→ **Exercise brief**: Only the lines between the line with "by 1200 pixels." and the line with "m_acg = mat('aircon_grille', (0.26, 0.22, 0.18), 0.6, var=0.2)", together with those two lines themselves, are to be copied exactly.

→ **Provided records**:
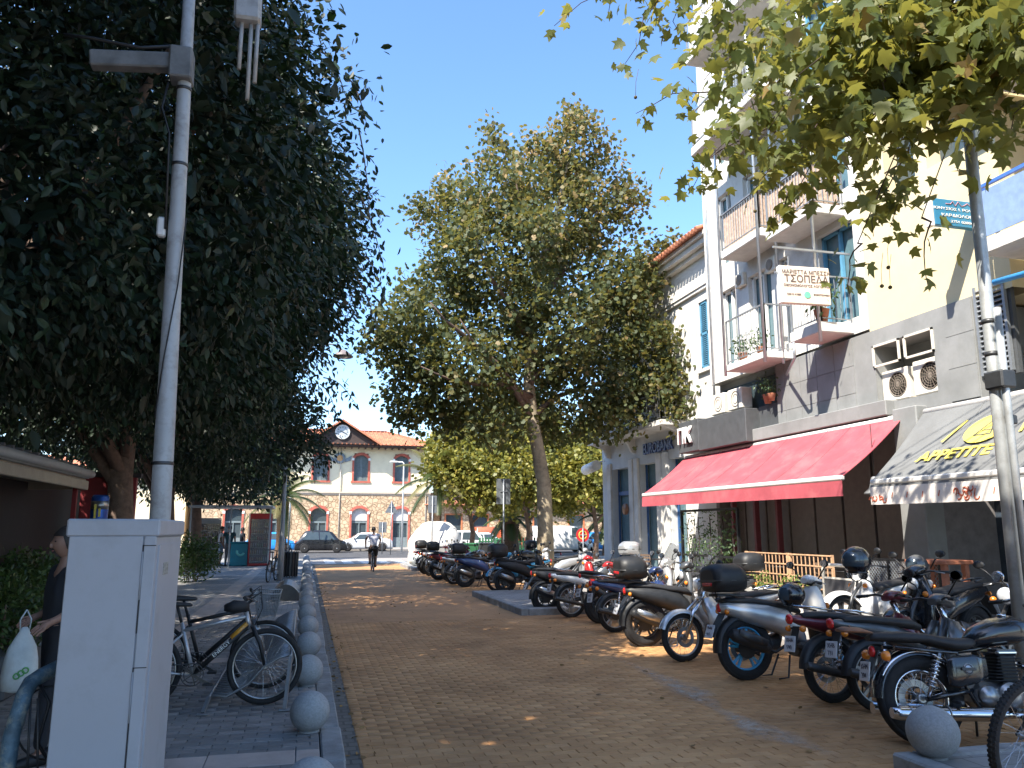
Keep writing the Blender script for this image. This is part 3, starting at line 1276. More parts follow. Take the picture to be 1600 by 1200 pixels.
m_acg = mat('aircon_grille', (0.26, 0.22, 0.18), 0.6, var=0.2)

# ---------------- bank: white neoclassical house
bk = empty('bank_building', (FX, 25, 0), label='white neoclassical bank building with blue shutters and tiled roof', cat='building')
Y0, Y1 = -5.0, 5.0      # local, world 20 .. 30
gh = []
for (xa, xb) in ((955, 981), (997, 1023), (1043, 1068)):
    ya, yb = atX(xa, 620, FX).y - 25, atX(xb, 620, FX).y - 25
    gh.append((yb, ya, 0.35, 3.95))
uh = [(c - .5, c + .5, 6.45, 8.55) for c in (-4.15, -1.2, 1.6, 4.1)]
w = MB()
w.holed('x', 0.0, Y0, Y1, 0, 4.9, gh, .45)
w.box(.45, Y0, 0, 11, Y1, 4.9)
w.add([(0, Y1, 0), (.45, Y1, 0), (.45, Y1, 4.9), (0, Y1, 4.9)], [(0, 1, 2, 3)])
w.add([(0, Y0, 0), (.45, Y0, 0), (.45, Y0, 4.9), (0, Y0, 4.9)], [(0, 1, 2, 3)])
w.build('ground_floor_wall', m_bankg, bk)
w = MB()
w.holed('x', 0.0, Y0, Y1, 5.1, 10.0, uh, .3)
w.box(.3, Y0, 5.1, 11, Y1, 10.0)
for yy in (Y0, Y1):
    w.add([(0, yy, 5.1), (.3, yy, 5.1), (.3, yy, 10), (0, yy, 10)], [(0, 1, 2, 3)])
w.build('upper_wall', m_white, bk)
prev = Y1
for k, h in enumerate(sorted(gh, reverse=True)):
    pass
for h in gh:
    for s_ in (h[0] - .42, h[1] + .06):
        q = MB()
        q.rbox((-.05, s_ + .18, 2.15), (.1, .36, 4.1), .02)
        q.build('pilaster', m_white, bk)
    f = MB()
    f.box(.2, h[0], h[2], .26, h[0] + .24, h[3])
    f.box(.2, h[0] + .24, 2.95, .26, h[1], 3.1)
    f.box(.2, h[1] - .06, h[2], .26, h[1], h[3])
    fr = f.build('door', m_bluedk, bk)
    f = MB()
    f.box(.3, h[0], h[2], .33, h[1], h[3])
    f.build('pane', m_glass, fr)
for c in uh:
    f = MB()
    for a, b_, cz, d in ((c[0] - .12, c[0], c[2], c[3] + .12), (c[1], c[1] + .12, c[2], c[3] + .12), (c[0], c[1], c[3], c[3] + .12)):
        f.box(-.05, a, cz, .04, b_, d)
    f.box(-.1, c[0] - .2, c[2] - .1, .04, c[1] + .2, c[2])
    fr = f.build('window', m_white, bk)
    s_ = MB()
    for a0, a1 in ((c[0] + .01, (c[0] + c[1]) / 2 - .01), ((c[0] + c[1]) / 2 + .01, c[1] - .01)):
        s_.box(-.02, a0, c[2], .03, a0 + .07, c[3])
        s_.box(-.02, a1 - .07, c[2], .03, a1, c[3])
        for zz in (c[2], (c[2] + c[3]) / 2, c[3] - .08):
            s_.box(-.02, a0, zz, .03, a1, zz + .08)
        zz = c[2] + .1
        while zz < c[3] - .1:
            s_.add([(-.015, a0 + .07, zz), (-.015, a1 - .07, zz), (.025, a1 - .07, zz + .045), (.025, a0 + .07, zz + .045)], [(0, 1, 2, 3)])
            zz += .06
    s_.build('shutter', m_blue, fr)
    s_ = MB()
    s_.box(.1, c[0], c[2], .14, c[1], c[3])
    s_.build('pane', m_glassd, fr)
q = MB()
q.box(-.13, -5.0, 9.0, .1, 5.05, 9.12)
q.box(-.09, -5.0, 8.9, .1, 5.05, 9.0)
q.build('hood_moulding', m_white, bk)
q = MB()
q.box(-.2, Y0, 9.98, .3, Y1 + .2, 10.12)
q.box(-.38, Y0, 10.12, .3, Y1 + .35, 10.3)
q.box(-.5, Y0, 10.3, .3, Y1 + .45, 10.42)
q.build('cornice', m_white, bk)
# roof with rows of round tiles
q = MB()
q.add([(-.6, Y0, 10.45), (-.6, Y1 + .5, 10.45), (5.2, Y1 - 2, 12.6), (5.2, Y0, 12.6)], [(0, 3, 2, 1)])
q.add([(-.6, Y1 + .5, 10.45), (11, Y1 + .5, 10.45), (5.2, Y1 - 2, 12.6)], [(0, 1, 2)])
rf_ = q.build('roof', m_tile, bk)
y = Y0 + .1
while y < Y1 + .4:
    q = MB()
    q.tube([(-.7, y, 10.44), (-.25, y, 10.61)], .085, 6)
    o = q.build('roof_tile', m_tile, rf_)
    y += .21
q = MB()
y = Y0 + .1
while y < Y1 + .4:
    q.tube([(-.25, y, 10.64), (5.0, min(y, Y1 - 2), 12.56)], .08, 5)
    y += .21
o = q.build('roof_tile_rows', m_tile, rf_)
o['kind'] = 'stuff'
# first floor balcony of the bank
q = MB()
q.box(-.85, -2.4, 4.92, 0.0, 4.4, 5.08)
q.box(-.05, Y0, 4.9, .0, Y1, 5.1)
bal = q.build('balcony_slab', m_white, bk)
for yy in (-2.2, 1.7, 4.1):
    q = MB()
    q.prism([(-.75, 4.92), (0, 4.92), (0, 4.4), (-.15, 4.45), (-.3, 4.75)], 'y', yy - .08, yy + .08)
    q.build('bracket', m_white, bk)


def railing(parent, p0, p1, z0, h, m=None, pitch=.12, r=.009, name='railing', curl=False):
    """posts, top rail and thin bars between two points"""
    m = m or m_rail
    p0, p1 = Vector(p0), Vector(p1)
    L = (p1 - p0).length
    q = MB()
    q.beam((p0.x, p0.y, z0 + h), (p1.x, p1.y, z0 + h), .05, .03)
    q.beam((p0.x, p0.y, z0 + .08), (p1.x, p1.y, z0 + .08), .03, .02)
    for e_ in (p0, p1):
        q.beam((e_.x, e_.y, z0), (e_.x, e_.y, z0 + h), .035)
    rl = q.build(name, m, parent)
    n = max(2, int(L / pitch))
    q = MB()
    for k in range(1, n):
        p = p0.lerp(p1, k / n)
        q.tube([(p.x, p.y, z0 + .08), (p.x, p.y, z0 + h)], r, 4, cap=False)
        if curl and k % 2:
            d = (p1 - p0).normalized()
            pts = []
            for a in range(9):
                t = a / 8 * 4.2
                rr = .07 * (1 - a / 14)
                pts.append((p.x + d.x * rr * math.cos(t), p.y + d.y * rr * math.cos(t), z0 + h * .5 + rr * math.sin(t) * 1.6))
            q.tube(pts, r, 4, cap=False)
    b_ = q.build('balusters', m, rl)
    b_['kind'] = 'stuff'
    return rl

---

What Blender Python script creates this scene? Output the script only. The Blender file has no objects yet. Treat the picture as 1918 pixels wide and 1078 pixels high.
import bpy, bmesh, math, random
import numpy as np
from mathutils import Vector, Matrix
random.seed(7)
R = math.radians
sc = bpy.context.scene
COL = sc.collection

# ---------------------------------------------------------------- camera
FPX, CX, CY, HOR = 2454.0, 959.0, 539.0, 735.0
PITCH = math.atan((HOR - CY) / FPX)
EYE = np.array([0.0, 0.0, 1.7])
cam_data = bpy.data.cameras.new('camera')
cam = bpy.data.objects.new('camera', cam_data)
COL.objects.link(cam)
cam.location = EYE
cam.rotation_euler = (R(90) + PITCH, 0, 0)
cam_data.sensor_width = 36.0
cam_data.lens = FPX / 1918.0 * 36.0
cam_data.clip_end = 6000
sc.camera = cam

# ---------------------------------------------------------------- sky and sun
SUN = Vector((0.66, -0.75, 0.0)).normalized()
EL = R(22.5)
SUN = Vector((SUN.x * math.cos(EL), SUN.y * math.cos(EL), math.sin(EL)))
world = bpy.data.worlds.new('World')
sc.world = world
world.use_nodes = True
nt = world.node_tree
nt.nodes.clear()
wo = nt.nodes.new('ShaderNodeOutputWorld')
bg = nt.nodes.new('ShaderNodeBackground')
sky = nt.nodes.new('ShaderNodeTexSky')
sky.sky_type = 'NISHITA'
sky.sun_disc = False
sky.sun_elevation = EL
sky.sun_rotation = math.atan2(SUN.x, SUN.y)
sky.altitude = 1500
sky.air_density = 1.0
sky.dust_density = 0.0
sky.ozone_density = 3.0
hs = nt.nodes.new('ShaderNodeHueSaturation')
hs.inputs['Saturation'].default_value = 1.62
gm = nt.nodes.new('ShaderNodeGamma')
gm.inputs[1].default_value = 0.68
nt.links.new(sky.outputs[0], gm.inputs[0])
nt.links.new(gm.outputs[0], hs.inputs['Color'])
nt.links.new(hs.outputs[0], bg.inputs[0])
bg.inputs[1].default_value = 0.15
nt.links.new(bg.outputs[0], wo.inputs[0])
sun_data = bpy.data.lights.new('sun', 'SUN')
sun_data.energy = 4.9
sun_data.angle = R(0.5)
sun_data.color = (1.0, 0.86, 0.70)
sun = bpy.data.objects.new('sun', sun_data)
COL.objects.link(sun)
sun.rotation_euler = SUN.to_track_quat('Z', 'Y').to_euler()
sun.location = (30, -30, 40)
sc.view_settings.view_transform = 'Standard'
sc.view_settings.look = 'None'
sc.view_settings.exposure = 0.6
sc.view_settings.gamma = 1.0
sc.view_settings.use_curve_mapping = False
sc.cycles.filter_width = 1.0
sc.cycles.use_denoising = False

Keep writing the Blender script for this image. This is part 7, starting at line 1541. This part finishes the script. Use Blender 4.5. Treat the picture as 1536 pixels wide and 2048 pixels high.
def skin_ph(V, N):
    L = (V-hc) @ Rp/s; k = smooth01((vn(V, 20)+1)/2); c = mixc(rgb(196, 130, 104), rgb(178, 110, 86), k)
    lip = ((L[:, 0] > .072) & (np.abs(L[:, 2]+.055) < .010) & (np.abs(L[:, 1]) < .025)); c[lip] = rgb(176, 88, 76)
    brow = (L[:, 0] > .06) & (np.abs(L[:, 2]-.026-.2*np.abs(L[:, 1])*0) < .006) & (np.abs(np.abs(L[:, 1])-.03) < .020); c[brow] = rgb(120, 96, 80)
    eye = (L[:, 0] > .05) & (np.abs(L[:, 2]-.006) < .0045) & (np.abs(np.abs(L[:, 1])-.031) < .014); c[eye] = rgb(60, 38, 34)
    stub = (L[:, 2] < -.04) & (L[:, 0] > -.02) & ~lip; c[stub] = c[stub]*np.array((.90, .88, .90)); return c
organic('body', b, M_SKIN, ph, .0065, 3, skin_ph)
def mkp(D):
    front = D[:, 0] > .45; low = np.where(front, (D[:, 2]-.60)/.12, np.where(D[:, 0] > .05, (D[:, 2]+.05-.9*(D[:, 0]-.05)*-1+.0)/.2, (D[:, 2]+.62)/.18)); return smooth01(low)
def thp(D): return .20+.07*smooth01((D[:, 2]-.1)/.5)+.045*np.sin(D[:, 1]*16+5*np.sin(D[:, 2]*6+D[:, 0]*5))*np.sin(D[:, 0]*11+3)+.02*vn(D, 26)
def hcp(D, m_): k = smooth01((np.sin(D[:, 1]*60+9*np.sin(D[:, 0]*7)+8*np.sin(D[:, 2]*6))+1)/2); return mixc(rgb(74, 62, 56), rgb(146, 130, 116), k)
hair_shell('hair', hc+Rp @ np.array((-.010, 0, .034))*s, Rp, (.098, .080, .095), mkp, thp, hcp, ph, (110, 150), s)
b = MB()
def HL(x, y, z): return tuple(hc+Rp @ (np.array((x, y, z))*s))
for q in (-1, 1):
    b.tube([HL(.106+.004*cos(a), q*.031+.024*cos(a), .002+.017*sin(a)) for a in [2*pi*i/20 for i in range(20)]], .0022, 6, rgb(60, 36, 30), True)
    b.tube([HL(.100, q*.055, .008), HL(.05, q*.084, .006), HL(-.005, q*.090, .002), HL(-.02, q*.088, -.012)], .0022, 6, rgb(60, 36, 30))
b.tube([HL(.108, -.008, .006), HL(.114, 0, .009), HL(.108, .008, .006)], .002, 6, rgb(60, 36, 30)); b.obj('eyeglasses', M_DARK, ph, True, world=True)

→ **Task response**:
Keep writing the Blender script for this image. This is part 3, starting at line 1276. More parts follow. Take the picture to be 1600 by 1200 pixels.
m_acg = mat('aircon_grille', (0.26, 0.22, 0.18), 0.6, var=0.2)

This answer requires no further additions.